**Your objective:** Working from the entries that follow, transcribe exactly and only the lines from the one with "Keep writing the" through the last, pictures excluded.

**Record set:**

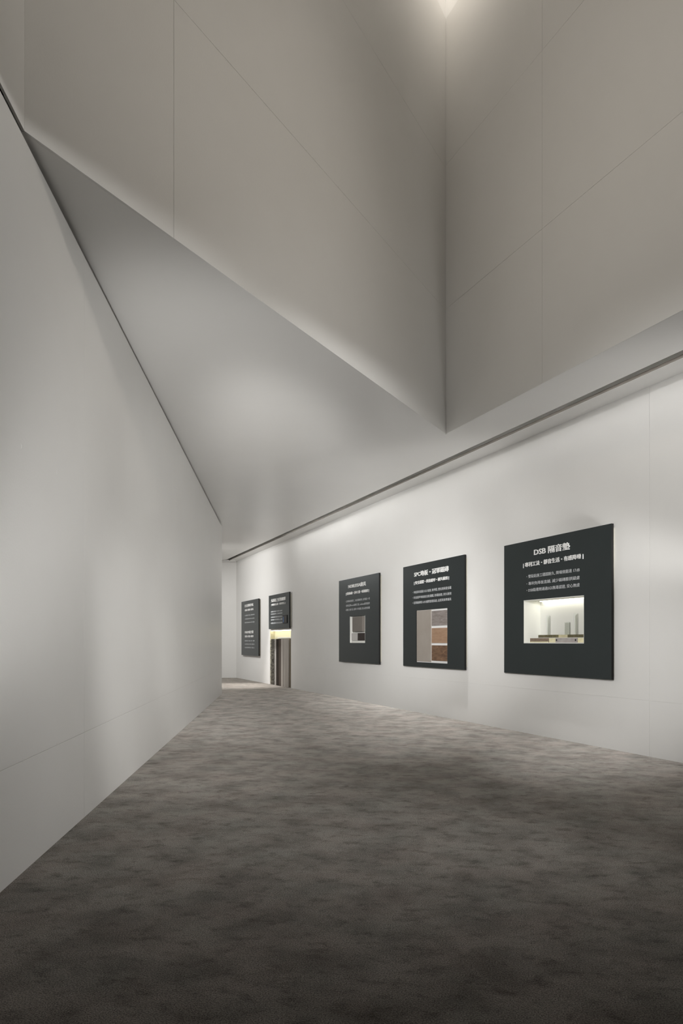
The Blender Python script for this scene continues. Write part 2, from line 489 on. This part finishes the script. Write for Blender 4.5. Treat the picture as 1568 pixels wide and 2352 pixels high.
# 3: kitchen board with cabinet samples
t, s0 = board(7.398, 8.998, .649, 2.079, 'black display board with a small recess holding a grey cabinet door sample', [(7.8785, 8.4895, .9795, 1.4335)])
copy_lines(t, s0, [
    ('title', 'NOBLESSA廚具', 7.820, 8.524, 1.912, 1.986),
    ('sub', '| 德國血統・百年工藝・時尚廚房 |', 7.721, 8.636, 1.798, 1.854),
    ('body', '・全球暢銷德國第二, 來自德國原裝, 品質穩定一致', 7.685, 8.667, 1.679, 1.716),
    ('body', '・選用品牌bosch廚衛工藝, noblessa廚具設計', 7.685, 8.667, 1.604, 1.642),
    ('body', '・精緻工藝打造, 提供十年保固, 安心使用保證', 7.685, 8.667, 1.531, 1.568)])
rb = MB()
r0, r1 = 7.886 - s0, 8.482 - s0
rb.box(r0 - .007, r1 + .007, -.0045, -.0005, .980, 1.433)
rb.box(r0 - .007, r0, YF + .0004, -.0045, .980, 1.433)
rb.box(r1, r1 + .007, YF + .0004, -.0045, .980, 1.433)
rb.box(r0, r1, YF + .0004, -.0045, .980, .987)
obj('recess_lining', rb.mesh('recess_lining'), M_NICHE, t)
box('sample_ledge', r0, r1, -.030, -.0046, .9875, 1.010, M_NICHE, t)

# 4: half-height board above the alcove of standing slabs
t, s0 = board(3.200, 4.686, 1.294, 2.073, 'short black display board above the alcove of standing slabs')
copy_lines(t, s0, [
    ('title', '大師級之匠築團隊', 3.390, 4.443, 1.906, 1.985),
    ('sub', '| 永續誠信品質・以安全至上 |', 3.413, 4.432, 1.819, 1.874),
    ('body', '・嚴選建材結構安全耐震工法施作', 3.339, 4.206, 1.678, 1.709),
    ('body', '・精工細作嚴格把關, 三道防線品質保證', 3.339, 4.206, 1.621, 1.653),
    ('body', '・全棟採用智慧門鎖管理系統居家安心', 3.339, 4.206, 1.548, 1.580),
    ('body', '・指紋密碼卡片多重開鎖smart連線', 3.339, 4.206, 1.489, 1.520),
    ('body', '・專業服務團隊完善售後保固到府', 3.339, 4.206, 1.410, 1.443)])
ab = MB()
q0, q1 = 3.115 - s0, 4.635 - s0
ab.box(q0 - .004, q1 + .004, .118, .126, .0, 1.275)
ab.box(q0 - .004, q0, .0125, .118, .0, 1.262)
ab.box(q1, q1 + .004, .0125, .118, .0, 1.262)
ab.box(q0, q1, .0125, .118, 1.262, 1.270)
obj('alcove_lining', ab.mesh('alcove_lining'), mat('alcove_paint', (.72, .69, .52), .6), t)
box('led_strip', q0 + .03, q1 - .01, .020, .055, 1.250, 1.2615, mat('led_strip_warm', (1, 1, 1), .5, emit=(1.0, .93, .74), estr=9.0), t)

# 5: tall board with two blocks of text
t, s0 = board(.742, 2.359, .648, 2.063, 'farthest black display board, carrying two blocks of text and no opening')
copy_lines(t, s0, [
    ('title', '日立變頻冷氣', 1.102, 1.908, 1.900, 1.976),
    ('sub', '靜音舒適・節能省電・健康空氣', 1.102, 1.908, 1.796, 1.849),
    ('body', '・日本壓縮機一級能效, 省電靜音舒適', 1.050, 1.995, 1.668, 1.703),
    ('body', '・全機防鏽處理結構, 耐用長效', 1.050, 1.995, 1.579, 1.609),
    ('body', '・遠端智慧控制溫度, 健康淨化濾網', 1.050, 1.995, 1.483, 1.515),
    ('title', 'PHILIPS電子鎖', 1.102, 1.908, 1.210, 1.285),
    ('sub', '智慧生活・安全防護・科技美學', 1.102, 1.908, 1.113, 1.165),
    ('body', '・指紋密碼卡片鑰匙, 四合一開鎖', 1.050, 1.995, 1.007, 1.040),
    ('body', '・防盜警報電子保護, 夜間靜音', 1.050, 1.995, .922, .953),
    ('body', '・低電量提醒與應急, 供電安心', 1.050, 1.995, .833, .866)])

# ------------------------------------------------------------------ things shown in and on the boards
def on_wall(o, s, z=0): return frame(o, (*rw(s, 0), z), U)

# tiles and planks in the floor board
M_BEIGE = noise_mat('beige_stone_tile', (.30, .265, .23), (.345, .31, .275), 3.5, rough=.38, detail=5)
M_ASH = noise_mat('grey_ash_plank', (.19, .165, .15), (.29, .255, .24), 7, rough=.5, stretch=(1, 1, 5), distort=1.2, bump=.15)
M_OAK = noise_mat('honey_oak_plank', (.30, .185, .115), (.36, .235, .155), 7, rough=.5, stretch=(1, 1, 5), distort=.6, bump=.1)
M_WALNUT = noise_mat('walnut_plank', (.10, .055, .032), (.21, .125, .075), 6, rough=.5, stretch=(1, 1, 3.5), distort=1.6, bump=.15)
def slab(name, s0, s1, z0, z1, y0, y1, m, label, cat, group=None, bevel=.0015):
    o = box(name, 0, s1 - s0, y0, y1, 0, z1 - z0, m, None, bevel)
    on_wall(o, s0, z0)
    return tag(o, label, cat, group)
slab('floor_tile', 10.184, 10.571, .7265, 1.4335, -.0525, -.0428, M_BEIGE, 'tall beige stone tile in the left half of the board opening', 'tile')
G = 'wood samples in the tile board'
slab('wood_sample', 10.588, 10.972, 1.215, 1.414, -.0515, -.0428, M_ASH, 'grey ash wood sample, topmost of three beside the tall beige tile', 'wood sample', G)
slab('wood_sample', 10.588, 10.974, .983, 1.183, -.0515, -.0428, M_OAK, 'honey oak wood sample between the grey one and the dark brown one', 'wood sample', G)
slab('wood_sample', 10.588, 10.976, .746, .952, -.0515, -.0428, M_WALNUT, 'dark walnut wood sample, lowest of three beside the tall beige tile', 'wood sample', G)

# cabinet samples in the kitchen board
slab('cabinet_door_sample', 7.985, 8.376, 1.170, 1.418, -.056, -.0048, mat('taupe_door', (.215, .195, .175), .7, .25), 'grey taupe cabinet door sample mounted proud in the white recess', 'cabinet sample', bevel=.003)
slab('colour_sample', 7.888, 8.128, 1.022, 1.145, -.026, -.0048, mat('pale_laminate', (.56, .54, .52), .45), 'pale grey laminate sample at lower left under the taupe door', 'colour sample', 'laminate samples')
slab('colour_sample', 8.136, 8.480, 1.022, 1.145, -.026, -.0048, noise_mat('wenge_laminate', (.018, .010, .008), (.03, .018, .014), 9, stretch=(1, 1, 6)), 'dark brown laminate sample at lower right under the taupe door', 'colour sample', 'laminate samples')

# samples in the lit niche
M_BROWN = noise_mat('brown_slab_edge', (.16, .12, .085), (.24, .18, .13), 20, stretch=(1, 1, 6))
M_MAUVE = noise_mat('grey_mortar_block', (.30, .27, .26), (.38, .35, .335), 16)
M_FOAM = noise_mat('cream_foam_mat', (.62, .57, .36), (.70, .65, .45), 30)
M_OLIVE = noise_mat('olive_mat_block', (.10, .09, .045), (.19, .17, .10), 26, stretch=(4, 1, 1))
zf = .9912
def nblock(name, a, b, y0, y1, z0, z1, m, label, cat, grp=None, extra=None):
    t = thing(name, label, cat, grp) if extra else None
    o = box('body' if extra else name, 0, b - a, y0, y1, 0, z1 - z0, m, t, .002)
    if extra:
        on_wall(t, a, z0); extra(t, b - a, y0, z1 - z0); return t
    on_wall(o, a, z0); return tag(o, label, cat, grp)
def layers(t, W_, y0, h):                                    # the mat laminated under a slab
    box('mat_layer', 0.001, W_ - .001, y0 - .0006, y0 + .03, .0, h * .22, M_FOAM, t)
def holes(t, W_, y0, h):
    for x in (.018, W_ - .022):
        m = bpy.data.meshes.new('bolt'); bm = bmesh.new()
        bmesh.ops.create_cone(bm, cap_ends=True, segments=12, radius1=.009, radius2=.009, depth=.004)
        bmesh.ops.rotate(bm, verts=bm.verts, matrix=Matrix.Rotation(math.pi / 2, 3, 'X'))
        bm.to_mesh(m); bm.free()
        o = obj('bolt', m, M_EDGE, t); o.location = (x, y0 - .001, h * .55)
nblock('floor_section_sample', 12.570, 12.868, .000, .060, zf, zf + .047, M_BROWN, 'brown floor section sample at the front left of the lit niche', 'sample block', None, layers)
nblock('foam_mat_sample', 12.872, 12.970, .002, .060, zf, zf + .046, M_FOAM, 'small cream foam block between the brown and the grey front samples', 'sample block', 'cream foam blocks in the niche')
nblock('floor_section_sample', 12.974, 13.290, .000, .060, zf, zf + .047, M_MAUVE, 'grey mortar sample with dark bolts at the front of the niche', 'sample block', None, holes)
nblock('foam_mat_sample', 13.294, 13.430, .002, .060, zf, zf + .046, M_FOAM, 'cream foam block at the right end of the front row in the niche', 'sample block', 'cream foam blocks in the niche')
o = box('sample_plinth', 0, .82, .068, .150, 0, .052, M_NICHE, None, .001); on_wall(o, 12.612, zf); tag(o, 'low white plinth behind the front samples in the lit niche', 'plinth')
zp = zf + .0522
nblock('floor_section_sample', 12.620, 12.930, .070, .135, zp, zp + .030, M_OLIVE, 'dark olive ribbed block at the left of the back row in the niche', 'sample block')
nblock('foam_mat_sample', 12.935, 13.070, .072, .135, zp, zp + .029, M_FOAM, 'pale cream foam block between the two olive blocks of the back row', 'sample block')
nblock('floor_section_sample', 13.074, 13.428, .070, .135, zp, zp + .030, M_OLIVE, 'dark olive ribbed block at the right of the back row in the niche', 'sample block')
za = zp + .0302
for a, h, lab in ((12.735, .205, 'clear acrylic plate standing upright at the left in the lit niche'),
                  (13.150, .215, 'clear acrylic plate standing upright at the right in the lit niche'),
                  ):
    o = box('acrylic_plate', 0, .006, .080, .130, 0, h, M_ACRYL, None, .0008); on_wall(o, a, za)
    tag(o, lab, 'acrylic plate', 'acrylic plates in the niche')
    box('glow_edge', 0, .006, .0785, .0799, 0, h, M_LETTER, o)  # added white strip in place of light piped to the plate edge
o = box('acrylic_plate', 0, .075, .128, .133, 0, .13, M_ACRYL, None, .0008); on_wall(o, 12.965, zp + .0295)
tag(o, 'short wide acrylic plate at the back in the middle of the niche', 'acrylic plate', 'acrylic plates in the niche')

# standing slabs in the alcove under the short board
M_STONE = noise_mat('split_stone', (.030, .026, .020), (.14, .13, .105), 26, stretch=(1, 1, 1.4), detail=6, bump=.5)
M_GREYS = noise_mat('grey_slab', (.33, .31, .29), (.40, .38, .36), 5)
M_DARKS = noise_mat('wenge_slab', (.014, .010, .007), (.024, .018, .012), 5, stretch=(4, 1, .4), rough=.75, spec=.2)
M_BROWNS = noise_mat('brown_slab', (.060, .045, .035), (.08, .062, .05), 5, stretch=(4, 1, .4), rough=.75, spec=.2)
M_LIGHTS = noise_mat('pale_wood_slab', (.34, .31, .28), (.42, .39, .355), 4, stretch=(7, 1, .3))
M_TAN = noise_mat('tan_wood_slab', (.12, .095, .055), (.15, .12, .075), 4, stretch=(7, 1, .3))
GS = 'slabs standing in the alcove'
AZ = 1.062
st = thing('stone_slab', 'dark split-stone slab with stacked courses, leftmost in the alcove', 'slab', GS)
on_wall(st, 3.150, .001)
box('backing', 0, .262, .034, .046, 0, AZ, M_STONE, st)
z = .0
while z < AZ - .012:
    h = random.uniform(.026, .044); h = min(h, AZ - z)
    if AZ - z - h < .02: h = AZ - z
    x = 0.0
    while x < .262 - .01:
        wd = random.choice((.09, .13, .17, .262)); wd = min(wd, .262 - x)
        if .262 - x - wd < .05: wd = .262 - x
        yy = random.uniform(.004, .020)
        box('stone', x + .001, x + wd - .001, yy, .034, z + .001, z + h - .0015, M_STONE, st)
        x += wd
    z += h
def standing(a, b, y0, m, label, top=AZ, sub=None):
    o = box('slab', 0, b - a, y0, y0 + .026, 0, top, m, None, .0015)
    o.name = 'material_slab'
    on_wall(o, a, .001); return tag(o, label, 'slab', GS)
standing(3.424, 3.560, .016, M_GREYS, 'narrow grey slab right of the dark split-stone slab in the alcove')
standing(3.566, 3.752, .010, M_DARKS, 'near-black wood slab in the alcove beside the narrow grey one')
standing(3.757, 3.918, .010, M_BROWNS, 'dark brown wood slab in the alcove, between near-black and pale slabs')
standing(3.923, 4.080, .008, M_LIGHTS, 'pale slab beside the dark brown slab, left of the three pale ones')
standing(4.085, 4.285, .012, M_LIGHTS, 'pale wood slab in the middle of the three pale slabs')
standing(4.290, 4.450, .010, M_LIGHTS, 'pale wood slab next to the gap, right of the three pale ones')
standing(4.468, 4.618, .026, M_TAN, 'tan brown slab set back at the right end of the alcove')
o = box('slab_rail', 0, 1.20, .066 + .024, .112, 0, .03, M_NICHE, None, .002)
on_wall(o, 3.42, AZ + .012 + .0); tag(o, 'cream rail behind the tops of the standing slabs', 'rail')

# electronic lock on the short board
lk = thing('door_lock', 'black electronic door lock with a blue strip on the short board', 'lock')
on_wall(lk, 4.262, 1.400)
box('body', 0, .296, YF - .013, YF - .0003, 0, .186, mat('lock_black_glass', (.003, .003, .004), .3, .25), lk, .006)
box('blue_strip', .034, .082, YF - .0148, YF - .0125, .024, .146, mat('blue_glass_strip', (.03, .07, .16), .25, emit=(.12, .26, .55), estr=.12), lk, .001)
box('keypad', .125, .27, YF - .0142, YF - .0126, .03, .16, mat('lock_keypad', (.012, .007, .006), .3), lk, .001)
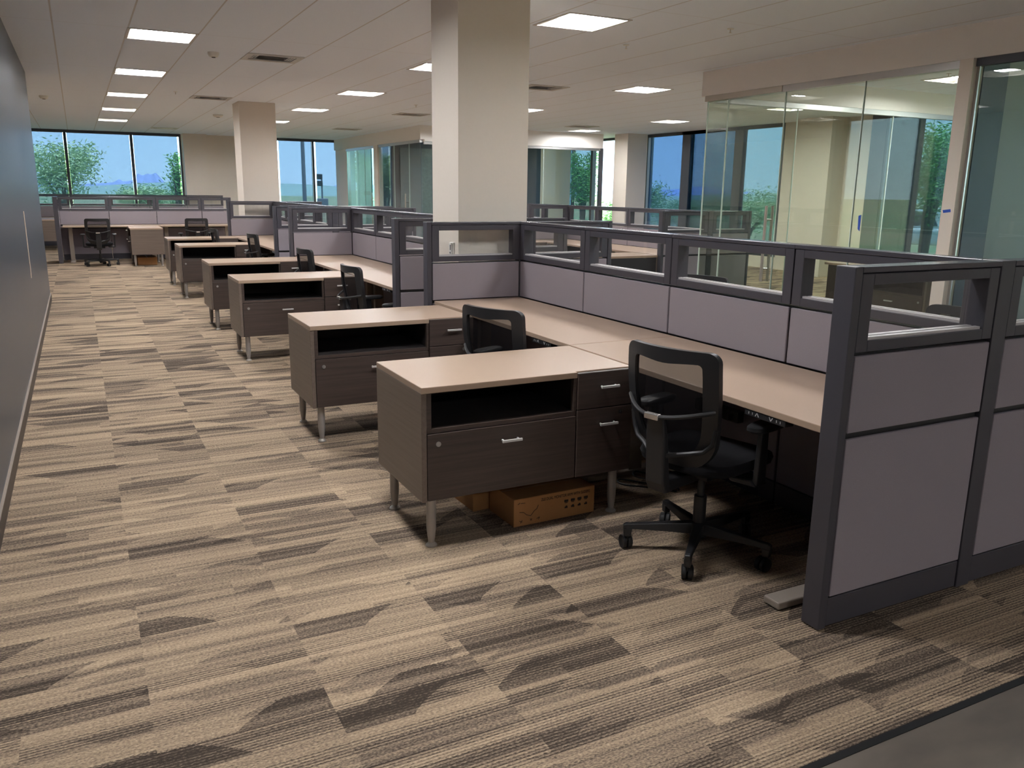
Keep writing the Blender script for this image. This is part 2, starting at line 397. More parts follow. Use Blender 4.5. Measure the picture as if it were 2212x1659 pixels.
shade_window('window_3', 'y', YF, 8.2, XR-.1, [(9.6, .07), (11.3, .07)], shademat='glass', gap=0)
sbox('wall_far_aqua', MT['palewall'], 7.24, 8.2, YF-.02, YF+.14, 0, CZ)
sbox('wall_far_sill_3', MT['wall'], 7.24, XR+.3, YF, YF+.14, 0, .25)
# right wall
shade_window('window_4', 'x', XR, 13.15, 17.85, [(16.3, .30), (14.5, .26)], dark=(2,), gap=.07)
shade_window('window_5', 'x', XR, 6.9, 10.68, [(8.9, .1)], gap=.06, gapside='last')
sbox('trim_right_jamb', MT['mullion'], XR-.02, XR+.15, 10.68, 11.0, 0, CZ)
shade_window('window_added_daylight', 'x', XR, YB+.1, 6.6, [(-2.2, .1), (.2, .1), (2.6, .1), (4.95, .14)], shademat='glass', gap=0)  # unseen unshaded window, added to bring in cool daylight for the ceiling
sbox('wall_right_near', MT['wall'], XR, XR+.2, 6.6, 6.9, 0, CZ)
shade_window('window_6', 'x', XR, 19.1, YF-.2, [(20.45, .1), (22.2, .1), (23.9, .1)], gap=.06, clear=(0,))
shade_window('window_7', 'x', XR, 18.28, 18.75, [], shademat='glass', gap=.0)
for n, y0, y1 in (('wall_right', 11.0, 13.15), ('wall_right_far', 18.75, 19.1), ('wall_right_mid', 17.85, 18.28)):
    sbox(n, MT['wall'], XR, XR+.2, y0, y1, 0, CZ)
for n, y0, y1 in (('wall_right_sill', 13.15, 17.85), ('wall_right_sill_2', 6.9, 11.0), ('wall_right_sill_3', 18.28, YF), ('wall_right_sill_4', YB, 6.6)):
    sbox(n, MT['wall'], XR, XR+.14, y0, y1, 0, .25)
sbox('wall_right_pilaster', MT['wall'], XR-.42, XR, 11.55, 12.45, 0, CZ)
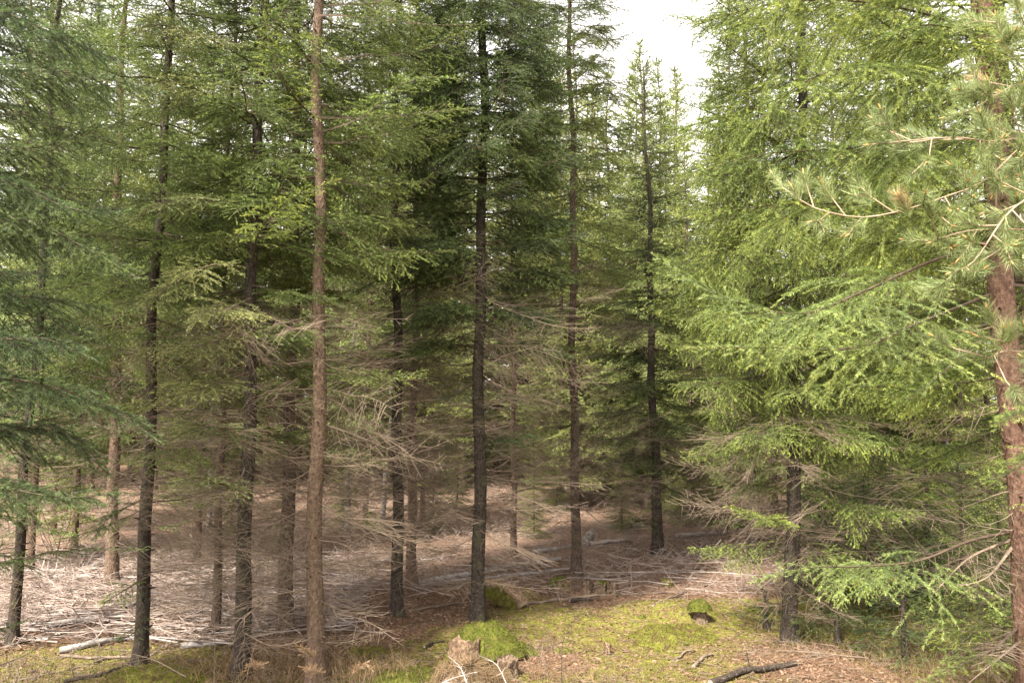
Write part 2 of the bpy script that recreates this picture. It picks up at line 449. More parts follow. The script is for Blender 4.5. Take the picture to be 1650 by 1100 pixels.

**Output for this task:**
Keep writing the Blender script for this image. This is part 2, starting at line 397. More parts follow. Use Blender 4.5. Measure the picture as if it were 2212x1659 pixels.
shade_window('window_3', 'y', YF, 8.2, XR-.1, [(9.6, .07), (11.3, .07)], shademat='glass', gap=0)
sbox('wall_far_aqua', MT['palewall'], 7.24, 8.2, YF-.02, YF+.14, 0, CZ)
sbox('wall_far_sill_3', MT['wall'], 7.24, XR+.3, YF, YF+.14, 0, .25)
# right wall
shade_window('window_4', 'x', XR, 13.15, 17.85, [(16.3, .30), (14.5, .26)], dark=(2,), gap=.07)
shade_window('window_5', 'x', XR, 6.9, 10.68, [(8.9, .1)], gap=.06, gapside='last')
sbox('trim_right_jamb', MT['mullion'], XR-.02, XR+.15, 10.68, 11.0, 0, CZ)
shade_window('window_added_daylight', 'x', XR, YB+.1, 6.6, [(-2.2, .1), (.2, .1), (2.6, .1), (4.95, .14)], shademat='glass', gap=0)  # unseen unshaded window, added to bring in cool daylight for the ceiling
sbox('wall_right_near', MT['wall'], XR, XR+.2, 6.6, 6.9, 0, CZ)
shade_window('window_6', 'x', XR, 19.1, YF-.2, [(20.45, .1), (22.2, .1), (23.9, .1)], gap=.06, clear=(0,))
shade_window('window_7', 'x', XR, 18.28, 18.75, [], shademat='glass', gap=.0)
for n, y0, y1 in (('wall_right', 11.0, 13.15), ('wall_right_far', 18.75, 19.1), ('wall_right_mid', 17.85, 18.28)):
    sbox(n, MT['wall'], XR, XR+.2, y0, y1, 0, CZ)
for n, y0, y1 in (('wall_right_sill', 13.15, 17.85), ('wall_right_sill_2', 6.9, 11.0), ('wall_right_sill_3', 18.28, YF), ('wall_right_sill_4', YB, 6.6)):
    sbox(n, MT['wall'], XR, XR+.14, y0, y1, 0, .25)
sbox('wall_right_pilaster', MT['wall'], XR-.42, XR, 11.55, 12.45, 0, CZ)
Write part 2 of the bpy script that recreates this picture. It picks up at line 449. More parts follow. The script is for Blender 4.5. Take the picture to be 1650 by 1100 pixels.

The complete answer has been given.